• _Exercise details_
Extract the full listing below without altering a single character.

-- START Recorded data --

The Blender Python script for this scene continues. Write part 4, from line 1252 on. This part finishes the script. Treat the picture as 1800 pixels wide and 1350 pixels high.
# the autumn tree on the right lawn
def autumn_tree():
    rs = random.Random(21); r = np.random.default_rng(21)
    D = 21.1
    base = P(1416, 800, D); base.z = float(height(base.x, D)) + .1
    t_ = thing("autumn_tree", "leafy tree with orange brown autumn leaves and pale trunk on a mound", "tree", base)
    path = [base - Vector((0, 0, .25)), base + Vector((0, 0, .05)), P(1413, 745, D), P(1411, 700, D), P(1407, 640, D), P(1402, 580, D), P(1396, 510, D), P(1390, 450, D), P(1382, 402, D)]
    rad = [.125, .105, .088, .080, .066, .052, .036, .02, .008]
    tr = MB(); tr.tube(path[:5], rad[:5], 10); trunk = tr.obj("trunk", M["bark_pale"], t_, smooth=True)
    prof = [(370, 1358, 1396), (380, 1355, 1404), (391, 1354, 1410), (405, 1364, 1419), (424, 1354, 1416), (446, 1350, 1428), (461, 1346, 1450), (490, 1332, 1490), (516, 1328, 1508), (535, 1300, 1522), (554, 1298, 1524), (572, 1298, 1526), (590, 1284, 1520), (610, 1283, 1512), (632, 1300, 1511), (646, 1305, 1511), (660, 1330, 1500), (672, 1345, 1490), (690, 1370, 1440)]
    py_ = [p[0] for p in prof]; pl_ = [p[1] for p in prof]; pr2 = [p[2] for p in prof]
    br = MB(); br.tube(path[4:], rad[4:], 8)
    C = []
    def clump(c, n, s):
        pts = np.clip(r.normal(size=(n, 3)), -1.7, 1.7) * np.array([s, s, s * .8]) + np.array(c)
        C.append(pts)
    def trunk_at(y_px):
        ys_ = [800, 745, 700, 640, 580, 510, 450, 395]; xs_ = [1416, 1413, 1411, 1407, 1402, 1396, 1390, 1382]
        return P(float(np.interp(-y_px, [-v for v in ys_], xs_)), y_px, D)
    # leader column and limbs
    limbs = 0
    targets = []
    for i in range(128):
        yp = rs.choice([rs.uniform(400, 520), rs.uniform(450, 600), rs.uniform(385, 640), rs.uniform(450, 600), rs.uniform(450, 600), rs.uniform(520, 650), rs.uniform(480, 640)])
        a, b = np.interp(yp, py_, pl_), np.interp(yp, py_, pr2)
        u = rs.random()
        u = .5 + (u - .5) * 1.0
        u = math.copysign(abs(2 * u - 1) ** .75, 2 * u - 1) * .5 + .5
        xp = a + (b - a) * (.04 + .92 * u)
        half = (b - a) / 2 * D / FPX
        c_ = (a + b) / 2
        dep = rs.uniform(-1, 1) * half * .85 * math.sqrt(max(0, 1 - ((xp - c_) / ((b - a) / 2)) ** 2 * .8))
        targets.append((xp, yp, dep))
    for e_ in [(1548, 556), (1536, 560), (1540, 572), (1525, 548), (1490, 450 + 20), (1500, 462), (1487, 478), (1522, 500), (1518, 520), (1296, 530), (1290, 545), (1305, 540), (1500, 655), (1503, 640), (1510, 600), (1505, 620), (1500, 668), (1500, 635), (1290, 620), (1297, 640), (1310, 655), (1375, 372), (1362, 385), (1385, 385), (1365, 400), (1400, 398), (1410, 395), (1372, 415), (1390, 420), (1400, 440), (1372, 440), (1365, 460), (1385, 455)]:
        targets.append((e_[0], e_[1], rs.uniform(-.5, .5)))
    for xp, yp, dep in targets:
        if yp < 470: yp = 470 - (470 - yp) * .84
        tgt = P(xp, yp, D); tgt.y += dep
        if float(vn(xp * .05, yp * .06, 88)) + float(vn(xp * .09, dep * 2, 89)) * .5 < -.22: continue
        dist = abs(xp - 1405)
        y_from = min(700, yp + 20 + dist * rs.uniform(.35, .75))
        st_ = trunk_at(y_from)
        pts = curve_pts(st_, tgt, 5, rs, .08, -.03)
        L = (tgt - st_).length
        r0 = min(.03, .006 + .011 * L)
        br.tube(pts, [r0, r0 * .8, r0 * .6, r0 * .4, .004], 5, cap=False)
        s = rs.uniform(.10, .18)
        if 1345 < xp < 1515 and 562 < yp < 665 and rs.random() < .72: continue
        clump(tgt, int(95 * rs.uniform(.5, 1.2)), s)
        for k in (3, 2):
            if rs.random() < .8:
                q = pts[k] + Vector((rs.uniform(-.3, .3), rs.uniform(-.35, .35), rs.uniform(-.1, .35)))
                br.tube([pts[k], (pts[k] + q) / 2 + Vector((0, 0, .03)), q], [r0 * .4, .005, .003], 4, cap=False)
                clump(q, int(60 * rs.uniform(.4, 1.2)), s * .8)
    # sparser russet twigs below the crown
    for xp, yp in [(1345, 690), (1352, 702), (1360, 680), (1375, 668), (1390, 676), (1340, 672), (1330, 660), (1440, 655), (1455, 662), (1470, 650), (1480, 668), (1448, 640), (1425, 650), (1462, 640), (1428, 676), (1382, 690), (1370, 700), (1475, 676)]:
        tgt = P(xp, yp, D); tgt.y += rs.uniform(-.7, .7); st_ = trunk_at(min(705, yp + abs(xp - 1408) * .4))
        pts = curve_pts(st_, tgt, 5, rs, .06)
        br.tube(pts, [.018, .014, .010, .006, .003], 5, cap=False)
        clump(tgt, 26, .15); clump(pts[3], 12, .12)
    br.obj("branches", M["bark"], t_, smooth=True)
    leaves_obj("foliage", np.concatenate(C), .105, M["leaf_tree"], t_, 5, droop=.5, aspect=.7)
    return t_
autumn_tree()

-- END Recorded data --

• _Answer to this exercise_
The Blender Python script for this scene continues. Write part 4, from line 1252 on. This part finishes the script. Treat the picture as 1800 pixels wide and 1350 pixels high.
# the autumn tree on the right lawn
def autumn_tree():
    rs = random.Random(21); r = np.random.default_rng(21)
    D = 21.1
    base = P(1416, 800, D); base.z = float(height(base.x, D)) + .1
    t_ = thing("autumn_tree", "leafy tree with orange brown autumn leaves and pale trunk on a mound", "tree", base)
    path = [base - Vector((0, 0, .25)), base + Vector((0, 0, .05)), P(1413, 745, D), P(1411, 700, D), P(1407, 640, D), P(1402, 580, D), P(1396, 510, D), P(1390, 450, D), P(1382, 402, D)]
    rad = [.125, .105, .088, .080, .066, .052, .036, .02, .008]
    tr = MB(); tr.tube(path[:5], rad[:5], 10); trunk = tr.obj("trunk", M["bark_pale"], t_, smooth=True)
    prof = [(370, 1358, 1396), (380, 1355, 1404), (391, 1354, 1410), (405, 1364, 1419), (424, 1354, 1416), (446, 1350, 1428), (461, 1346, 1450), (490, 1332, 1490), (516, 1328, 1508), (535, 1300, 1522), (554, 1298, 1524), (572, 1298, 1526), (590, 1284, 1520), (610, 1283, 1512), (632, 1300, 1511), (646, 1305, 1511), (660, 1330, 1500), (672, 1345, 1490), (690, 1370, 1440)]
    py_ = [p[0] for p in prof]; pl_ = [p[1] for p in prof]; pr2 = [p[2] for p in prof]
    br = MB(); br.tube(path[4:], rad[4:], 8)
    C = []
    def clump(c, n, s):
        pts = np.clip(r.normal(size=(n, 3)), -1.7, 1.7) * np.array([s, s, s * .8]) + np.array(c)
        C.append(pts)
    def trunk_at(y_px):
        ys_ = [800, 745, 700, 640, 580, 510, 450, 395]; xs_ = [1416, 1413, 1411, 1407, 1402, 1396, 1390, 1382]
        return P(float(np.interp(-y_px, [-v for v in ys_], xs_)), y_px, D)
    # leader column and limbs
    limbs = 0
    targets = []
    for i in range(128):
        yp = rs.choice([rs.uniform(400, 520), rs.uniform(450, 600), rs.uniform(385, 640), rs.uniform(450, 600), rs.uniform(450, 600), rs.uniform(520, 650), rs.uniform(480, 640)])
        a, b = np.interp(yp, py_, pl_), np.interp(yp, py_, pr2)
        u = rs.random()
        u = .5 + (u - .5) * 1.0
        u = math.copysign(abs(2 * u - 1) ** .75, 2 * u - 1) * .5 + .5
        xp = a + (b - a) * (.04 + .92 * u)
        half = (b - a) / 2 * D / FPX
        c_ = (a + b) / 2
        dep = rs.uniform(-1, 1) * half * .85 * math.sqrt(max(0, 1 - ((xp - c_) / ((b - a) / 2)) ** 2 * .8))
        targets.append((xp, yp, dep))
    for e_ in [(1548, 556), (1536, 560), (1540, 572), (1525, 548), (1490, 450 + 20), (1500, 462), (1487, 478), (1522, 500), (1518, 520), (1296, 530), (1290, 545), (1305, 540), (1500, 655), (1503, 640), (1510, 600), (1505, 620), (1500, 668), (1500, 635), (1290, 620), (1297, 640), (1310, 655), (1375, 372), (1362, 385), (1385, 385), (1365, 400), (1400, 398), (1410, 395), (1372, 415), (1390, 420), (1400, 440), (1372, 440), (1365, 460), (1385, 455)]:
        targets.append((e_[0], e_[1], rs.uniform(-.5, .5)))
    for xp, yp, dep in targets:
        if yp < 470: yp = 470 - (470 - yp) * .84
        tgt = P(xp, yp, D); tgt.y += dep
        if float(vn(xp * .05, yp * .06, 88)) + float(vn(xp * .09, dep * 2, 89)) * .5 < -.22: continue
        dist = abs(xp - 1405)
        y_from = min(700, yp + 20 + dist * rs.uniform(.35, .75))
        st_ = trunk_at(y_from)
        pts = curve_pts(st_, tgt, 5, rs, .08, -.03)
        L = (tgt - st_).length
        r0 = min(.03, .006 + .011 * L)
        br.tube(pts, [r0, r0 * .8, r0 * .6, r0 * .4, .004], 5, cap=False)
        s = rs.uniform(.10, .18)
        if 1345 < xp < 1515 and 562 < yp < 665 and rs.random() < .72: continue
        clump(tgt, int(95 * rs.uniform(.5, 1.2)), s)
        for k in (3, 2):
            if rs.random() < .8:
                q = pts[k] + Vector((rs.uniform(-.3, .3), rs.uniform(-.35, .35), rs.uniform(-.1, .35)))
                br.tube([pts[k], (pts[k] + q) / 2 + Vector((0, 0, .03)), q], [r0 * .4, .005, .003], 4, cap=False)
                clump(q, int(60 * rs.uniform(.4, 1.2)), s * .8)
    # sparser russet twigs below the crown
    for xp, yp in [(1345, 690), (1352, 702), (1360, 680), (1375, 668), (1390, 676), (1340, 672), (1330, 660), (1440, 655), (1455, 662), (1470, 650), (1480, 668), (1448, 640), (1425, 650), (1462, 640), (1428, 676), (1382, 690), (1370, 700), (1475, 676)]:
        tgt = P(xp, yp, D); tgt.y += rs.uniform(-.7, .7); st_ = trunk_at(min(705, yp + abs(xp - 1408) * .4))
        pts = curve_pts(st_, tgt, 5, rs, .06)
        br.tube(pts, [.018, .014, .010, .006, .003], 5, cap=False)
        clump(tgt, 26, .15); clump(pts[3], 12, .12)
    br.obj("branches", M["bark"], t_, smooth=True)
    leaves_obj("foliage", np.concatenate(C), .105, M["leaf_tree"], t_, 5, droop=.5, aspect=.7)
    return t_
autumn_tree()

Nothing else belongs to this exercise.